Justice Iqbal Ansari, former Chief Justice of Patna High Court and presently Chairperson of Punjab State Human Rights Commission said, “For sedition, at least there has to be some incitement or instigation for violence which is likely to disturb the public order. Sedition is not for any kind of law and order situation. Sedition is for public order where the community as a large gets involved. Merely, if one disagrees with the government, one may not become anti-national. There is a difference between the state and the government. The government will change but the state will remain constant. So my disagreement with the given government does not mean I am anti-national. When I am not anti-national then there is no question of sedition.”

“The Supreme Court had long ago in 1962 itself read down the section 124-A to very narrow terms. Despite the Supreme Court’s judgment government and policemen often find it a useful tool of harassment and therefore they launch these prosecutions by filling FIR and arresting people knowing fully well that they are unlikely to succeed finally in a trial. This is a useful section where a process itself is a prosecution and punishment. The debate quite properly must be whether the law itself should be allowed to continue. I do not think the sedition law has any place in a modern democracy. It has to be done away whether it is done away by parliament or whether it is struck down by Court. It is an anachronism which should not be allowed to endure much longer, said Sanjay Hedge senior Supreme Court Lawyer.

Hedge added, “I think scrapping sedition law entirely is the only way forward. There is absolutely no way of reforming it or trusting any set of policemen with any version of the law. Therefore, scrapping it is the only solution and in any event in the case any speech of disaffection has violent consequences there are other provisions of the IPC to deal with it. As far as sedition law is concerned the country must consider that dissent is a very important safety valve in a democracy when you shut down dissent by harsh and oppressive laws whether it is by misapplication of sedition laws of misapplication of UAPA you shut down democracy itself and that is very dangerous. Government by their very nature has to be very limited government, limited by the laws and Constitution and institutions that enforce them.”

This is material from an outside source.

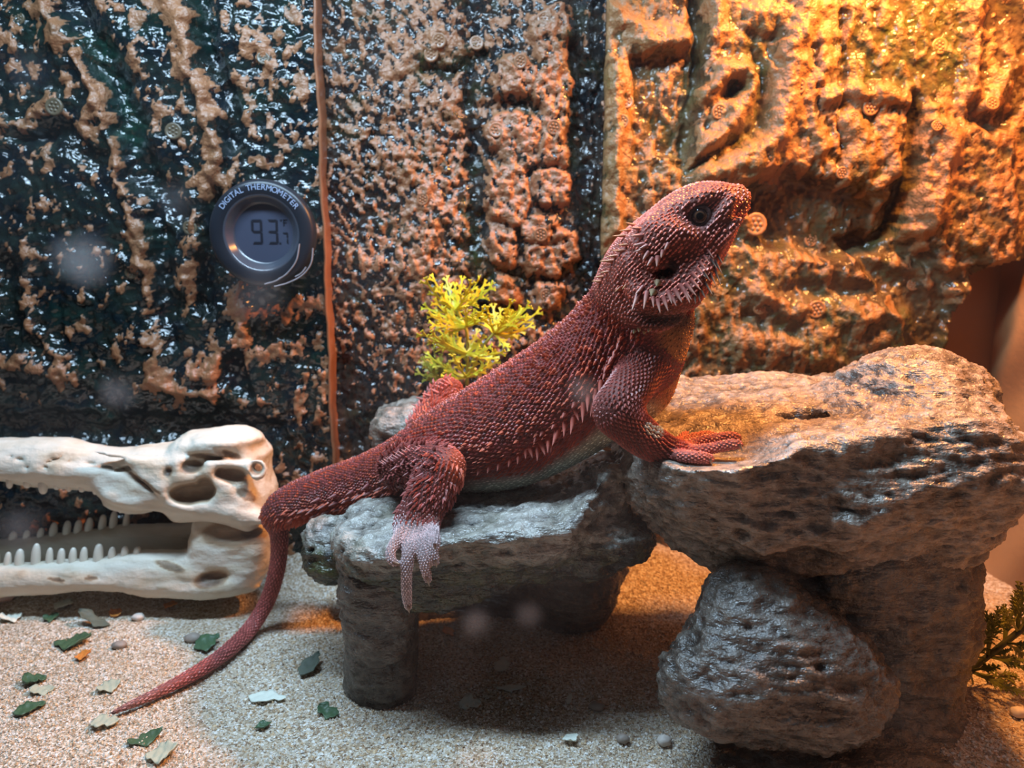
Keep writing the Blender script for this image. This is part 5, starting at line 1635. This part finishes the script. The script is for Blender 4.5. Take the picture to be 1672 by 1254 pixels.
whorls = [((745, 507), .462, [(695, 459), (707, 454), (728, 455), (743, 464), (755, 454), (770, 462), (782, 456), (793, 462), (803, 468), (718, 470)], mY),
          ((762, 533), .458, [(694, 501), (711, 494), (703, 515), (727, 500), (745, 510), (775, 508), (799, 516), (790, 505), (706, 530), (722, 545), (760, 500)], mY),
          ((808, 545), .462, [(806, 500), (818, 505), (835, 492), (850, 504), (864, 499), (880, 508), (868, 531), (852, 520), (831, 568), (845, 550), (786, 512), (795, 500), (826, 516)], mY),
          ((762, 578), .455, [(690, 545), (705, 545), (715, 537), (730, 548), (801, 566), (822, 575), (790, 550), (745, 545), (780, 540), (810, 585), (712, 562), (735, 590)], mY),
          ((762, 615), .458, [(707, 593), (720, 596), (795, 593), (812, 590), (780, 585), (740, 580), (700, 580), (725, 615), (790, 608)], mY),
          ((740, 632), .465, [(682, 608), (695, 598), (710, 605), (700, 618), (715, 590), (690, 590)], mYG), ((720, 612), .462, [(698, 575), (690, 585), (708, 570), (720, 580)], mYG)]
for (cx, cy), Y, tips, mt in whorls:
    base = at(cx, cy, Y)
    for tx, ty in tips:
        tip = at(tx, ty, Y + pr.uniform(-.016, .014))
        arch = np.array([0, 0, -1]) * pr.uniform(0.02, .10) if tx != cx else np.zeros(3)
        put('frond', frond_mesh(base, tip, arch, .0016, pr, tines=3, spread=.55, tl=.33), mt, yplant)
gplant = empty('plastic_plant', atz(1556, 1150, 0.0), 'dark olive needle leaved plastic plant on the sand beside the right stone leg', 'artificial plant')
mO = leaf_mat('olive_needles', (0.10, 0.11, 0.018), (0.24, 0.24, 0.035), .2)
mO2 = leaf_mat('lime_needles', (0.22, 0.22, 0.03), (0.42, 0.40, 0.05), .3)
Yg = .352
mSG = plain('dark_stem', (0.05, 0.05, 0.015), 0.45, 0.4)
for pts, r in [([(1540, 1165), (1556, 1130), (1584, 1096), (1625, 1062), (1668, 1028), (1700, 1005)], .0017), ([(1552, 1140), (1590, 1150)], .0010)]:
    put('stem', strand('stem', [at(x, y, Yg) for x, y in pts], r, mSG, gplant), mSG, gplant)
for (cx, cy), tips, mt in [((1562, 1124), [(1555, 1078), (1569, 1023), (1562, 1060), (1624, 1138), (1610, 1150), (1631, 1171), (1590, 1168), (1548, 1090)], mO), ((1584, 1096), [(1595, 1027), (1580, 1040), (1614, 1005), (1605, 1040), (1640, 1120), (1668, 1131), (1660, 1105), (1630, 1090), (1600, 1150)], mO),
                           ((1612, 1072), [(1614, 1004), (1631, 995), (1625, 1015), (1670, 1078), (1675, 1092), (1650, 1060)], mO), ((1640, 1050), [(1640, 990), (1652, 1000), (1690, 1060), (1680, 1075)], mO), ((1662, 1032), [(1664, 955), (1655, 975), (1672, 965), (1685, 990), (1640, 1000), (1700, 1050)], mO2)]:
    base = at(cx, cy, Yg)
    for tx, ty in tips:
        put('frond', frond_mesh(base, at(tx, ty, Yg + pr.uniform(-.02, .012)), np.array([0, 0, 1]) * pr.uniform(-.05, .05), .0011, pr, tines=6, spread=.42, tl=.30), mt, gplant)

# ------------------------------------------------------------------ what lies on the sand
def surf_z(p): return float(sand_z(p[0], p[1]))
def on_sand(px, py):
    p = atz(px, py, 0.0)
    for _ in range(6):
        p = atz(px, py, surf_z(p))
    return p
def leaf_obj(name, px, py, w, l, rot, mat, label, cat, curl=.3, group=None, seed=0, pinch=0.9):
    p = on_sand(px, py); k = ppm(p)
    nu, nv = 16, 6
    rl = np.random.default_rng(seed)
    V, F = [], []
    ph = rl.uniform(0, 6)
    for s in (0, 1):
        for i in range(nu + 1):
            t = i / nu
            hw = (math.sin(math.pi * min(1, max(0, t)) ** .85) ** .8 * pinch + .06) * w / 2
            hw *= 1 + .18 * math.sin(7 * t + ph) + .16 * math.sin(17 * t + 2 * ph) + .08 * math.sin(31 * t)
            for j in range(nv + 1):
                q = 2 * j / nv - 1
                x = (t - .5) * l; y = q * hw
                z = 1.0 * curl * l * (.42 * (t - .5) ** 2 + .16 * math.sin(3 * t + ph)) + curl * w * .55 * q * q * (.6 + .4 * math.sin(4 * t + ph)) + .05 * w * math.sin(11 * t + 4 * q + ph) + .04 * w * math.sin(23 * t - 3 * q) - s * .0005 / k
                V.append((x * k * .92, y * k * 1.7, z * k))
    o_ = (nu + 1) * (nv + 1)
    for i in range(nu):
        for j in range(nv):
            a = i * (nv + 1) + j
            F.append((a, a + nv + 1, a + nv + 2, a + 1)); F.append((o_ + a, o_ + a + 1, o_ + a + nv + 2, o_ + a + nv + 1))
    rim = [i * (nv + 1) for i in range(nu + 1)] + [nu * (nv + 1) + j for j in range(1, nv + 1)] + [i * (nv + 1) + nv for i in range(nu - 1, -1, -1)] + [j for j in range(nv - 1, 0, -1)]
    for a, b in zip(rim, rim[1:] + rim[:1]):
        F.append((b, a, a + o_, b + o_))
    V = np.array(V); V[:, 2] -= V[:, 2].min()
    ob = put(name, np_mesh(name, V, np.array(F)), mat)
    ob.location = (p[0], p[1], p[2] - .0002)
    ob.rotation_euler = (rl.uniform(-.08, .08), rl.uniform(-.08, .08), math.radians(rot))
    return tag(ob, label, cat, group)
mLG = Mat('green_leaf', 0.45, 0.4); mLG.color(mLG.mix(mLG.noise(120, 4), (0.025, 0.065, 0.035), (0.085, 0.155, 0.07))); mLG.bump(mLG.noise(300, 3), .0004); mLG = mLG.m
mLP = plain('pale_leaf', (0.42, 0.44, 0.33), 0.5, 0.3, .25, 150, .0003)
mLO = plain('orange_scrap', (0.62, 0.22, 0.04), 0.45, 0.4, .25, 200)
mLW = plain('white_scrap', (0.70, 0.72, 0.62), 0.6, 0.3, .15, 150, .0004)
mLD = plain('dried_leaf', (0.11, 0.13, 0.10), 0.6, 0.3, .4, 150, .0004)
for i, (px, py, w, l, rot, mt, curl, label) in enumerate([
        (120, 1050, 26, 62, 12, mLG, .3, 'broad green leaf scrap above the small orange scrap, below the skull jaw'),
        (84, 1010, 15, 25, 20, mLG, .5, 'tiny green leaf scrap just under the skull jaw edge'),
        (154, 1019, 15, 62, -12, mLD, .7, 'curled grey green dried leaf on the sand under the skull jaw'),
        (57, 1114, 24, 38, 50, mLG, .5, 'green leaf scrap standing curled on the sand near the left edge'),
        (48, 1160, 18, 50, 38, mLG, .4, 'thin dark green leaf scrap, lowest of those near the left edge'),
        (338, 1054, 24, 46, 42, mLG, .4, 'green leaf touching the lizard tail where it bends on the sand'),
        (238, 1210, 20, 58, 38, mLG, .5, 'twisted green leaf at the bottom edge beside the pale ribbed leaf'),
        (430, 1186, 14, 24, -60, mLG, .4, 'small green leaf scrap below the white flake right of the tail tip'),
        (537, 1166, 18, 42, -25, mLG, .5, 'dark green leaf scrap in front of the left stone leg'),
        (507, 1090, 16, 62, 72, mLD, .5, 'grey green dried leaf standing up the slope beside the left stone leg'),
        (30, 862, 34, 60, 5, mLG, .3, 'green leaf lying behind the open skull jaws')]):
    leaf_obj('leaf', px, py, w, l, rot, mt, label, 'leaf', curl, seed=i)
for i, (nm, px, py, w, l, rot, mt, curl, label, cat) in enumerate([
        ('food_scrap', 135, 1073, 13, 26, 30, mLO, .6, 'bright orange vegetable scrap beside the broad green leaf', 'food scrap'),
        ('food_scrap', 190, 1003, 14, 20, 60, mLO, .5, 'brownish orange scrap on the sand just below the skull', 'food scrap'),
        ('food_scrap', 278, 989, 12, 24, 5, mLO, .3, 'flat yellow orange scrap close under the skull jaw hinge', 'food scrap'),
        ('leaf', 265, 1232, 30, 54, 22, mLP, .3, 'pale ribbed leaf at the bottom edge of the sand', 'leaf'),
        ('leaf', 172, 1181, 22, 46, 10, mLP, .2, 'pale flat leaf half buried beside the tail tip', 'leaf'),
        ('leaf', 178, 1123, 20, 40, 45, mLP, .3, 'pale grey leaf on the sand above the tail tip', 'leaf'),
        ('flake', 436, 1141, 20, 74, -14, mLW, .15, 'long white flake lying flat right of the tail tip', 'flake'),
        ('flake', 104, 988, 16, 34, 0, mLW, .2, 'pale flake tucked under the skull jaw', 'flake'),
        ('flake', 18, 1012, 20, 34, 40, mLW, .5, 'white broken chunk at the left edge below the skull', 'flake'),
        ('leaf', 70, 1130, 18, 40, 20, mLP, .4, 'pale veined leaf against the curled green scrap near the left edge', 'leaf'),
        ('wood_chip', 733, 1032, 9, 40, -62, mLO, .1, 'short orange brown stick in the shade under the left ledge', 'wood chip'),
        ('wood_chip', 820, 1086, 14, 44, 80, mLW, .15, 'pale stick standing towards the back under the ledges', 'wood chip'),
        ('wood_chip', 835, 1124, 9, 54, 4, mLW, .1, 'thin pale stick lying crosswise in the shade', 'wood chip'),
        ('flake', 768, 1150, 22, 40, -8, mLW, .15, 'pale oval flake on the shaded sand before the ledges', 'flake'),
        ('wood_chip', 930, 1142, 6, 30, 75, mLW, .1, 'small pale splinter on the shaded sand near the boulder', 'wood chip'),
        ('flake', 933, 1208, 14, 30, -60, mLW, .4, 'pointed pale chip on the front sand left of the boulder', 'flake')]):
    leaf_obj(nm, px, py, w, l, rot, mt, label, cat, curl, seed=40 + i)
def pebble(px, py, rx, ry, mat, label, seed, name='pebble', cat='pebble'):
    p = on_sand(px, py); k = ppm(p)
    u = np.array([(math.sin(a) * math.cos(b), math.sin(a) * math.sin(b), math.cos(a)) for a in np.linspace(0.001, math.pi - .001, 10) for b in np.linspace(0, 2 * math.pi, 15)[:-1]])
    F = [(i * 14 + j, (i + 1) * 14 + j, (i + 1) * 14 + (j + 1) % 14, i * 14 + (j + 1) % 14) for i in range(9) for j in range(14)]
    u = u * (1 + .22 * fbm(u * 1.6 + seed, 3, seed))[:, None]
    V = u * np.array([rx, (rx + ry) / 2, ry]) * k
    o = put(name, np_mesh(name, V, np.array(F)), mat)
    o.location = (p[0], p[1], p[2] + ry * k * .62)
    return tag(o, label, cat)
mPB = plain('pebble_white', (0.62, 0.56, 0.50), 0.55, 0.3, .2, 120, .0003)
mPG = plain('pebble_grey', (0.30, 0.25, 0.21), 0.5, 0.3, .3, 120, .0003)
for i, (px, py, rx, ry, mt, label) in enumerate([(1084, 1214, 12, 9, mPB, 'white rounded pebble beside the foot of the boulder'), (1017, 1210, 11, 7, mPG, 'grey pebble on the front sand before the boulder'), (315, 1046, 13, 8, mPG, 'small grey pebble at the side of the leaf by the tail bend'),
                                                 (196, 1056, 12, 6, mPG, 'brown grey pebble between the broad green leaf and the tail'), (226, 1011, 10, 6, mPB, 'small white pebble under the middle of the skull jaw'), (975, 1157, 14, 7, mPG, 'dull flat pebble in the shade between the stone legs'), (1662, 1168, 13, 9, mPB, 'warm lit pale pebble on the sand at the right edge'), (1640, 1100, 10, 6, mPB, 'small pale pebble behind the olive plant')]):
    pebble(px, py, rx, ry, mt, label, i)
pebble(8, 978, 18, 12, plain('pink_bone', (0.60, 0.42, 0.36), 0.5, 0.3, .15, 100), 'pinkish bone stub at the left edge below the skull', 31, 'bone_stub', 'bone')

# loose grains over the sand
gr = np.random.default_rng(5)
ng = 42000
gx = gr.uniform(-.40, .325, ng * 3); gy = .20 + .30 * gr.random(ng * 3) ** 1.6
pxg, pyg = project(np.stack([gx, gy, sand_z(gx, gy)], 1))
ok = (gy < .470) & ~((gx < -.125) & (gy > .415)) & (pxg > -40) & (pxg < 1712) & (pyg > 850) & (pyg < 1300)
gx, gy = gx[ok][:ng], gy[ok][:ng]
n = len(gx)
gz = sand_z(gx, gy)
GP = np.stack([gx, gy, np.zeros(n)], 1)
gz = gz + 0.0016 * fbm(GP * 28, 3, 5) + 0.0007 * fbm(GP * 190, 2, 9) - .0008
octa = np.array([(1, 0, 0), (0, 1, 0), (-1, 0, 0), (0, -1, 0), (0, 0, 1), (0, 0, -1)], float)
of = np.array([(0, 1, 4), (1, 2, 4), (2, 3, 4), (3, 0, 4), (1, 0, 5), (2, 1, 5), (3, 2, 5), (0, 3, 5)])
sz = .00035 + .00055 * gr.random(n) ** 2.2
a = gr.uniform(0, 6.28, n)
O = octa[None] * (sz[:, None] * gr.uniform(.7, 1.3, (n, 3)))[:, None, :]
R = np.stack([np.cos(a), -np.sin(a), np.sin(a), np.cos(a)], 1).reshape(n, 2, 2)
O[:, :, :2] = np.einsum('nij,nvj->nvi', R, O[:, :, :2])
O += gr.normal(0, 1, (n, 6, 3)) * sz[:, None, None] * .15
GV = (O + np.stack([gx, gy, gz + sz * .3], 1)[:, None, :]).reshape(-1, 3)
GF = (np.arange(n)[:, None, None] * 6 + of[None]).reshape(-1, 3)
pal = np.array([(0.70, 0.62, 0.50), (0.84, 0.80, 0.74), (0.52, 0.36, 0.22), (0.36, 0.25, 0.17), (0.66, 0.48, 0.30)])
gc = pal[gr.choice(5, n, p=[.34, .26, .14, .10, .16])] * gr.uniform(.8, 1.15, (n, 1))
mG = Mat('sand_grain', 0.6, 0.35); mG.color(mG.attr('skin', 'Color'))
go = put('sand_grains', np_mesh('sand_grains', GV, GF, smooth=False, colors={'skin': np.repeat(np.clip(gc, 0, 1), 6, axis=0)}), mG.m)
tag(go, 'loose pale grains scattered over the sand bed', 'sand', kind='stuff')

M R Shamshad, advocate-on-record at the Supreme Court of India while sharing his perspective said, “This law is based upon colonial mind-set. For simple statements, a citizen is booked, arrested and prosecuted for sedition charges. Most of these proceedings end up with acquittals and only 3 to 5% conviction takes place. The convictions are based upon loosely worded vague provision in IPC. Despite such a high rate of acquittals, the law continues as there is no accountability of public authority towards citizen’s rights and personal liberty.”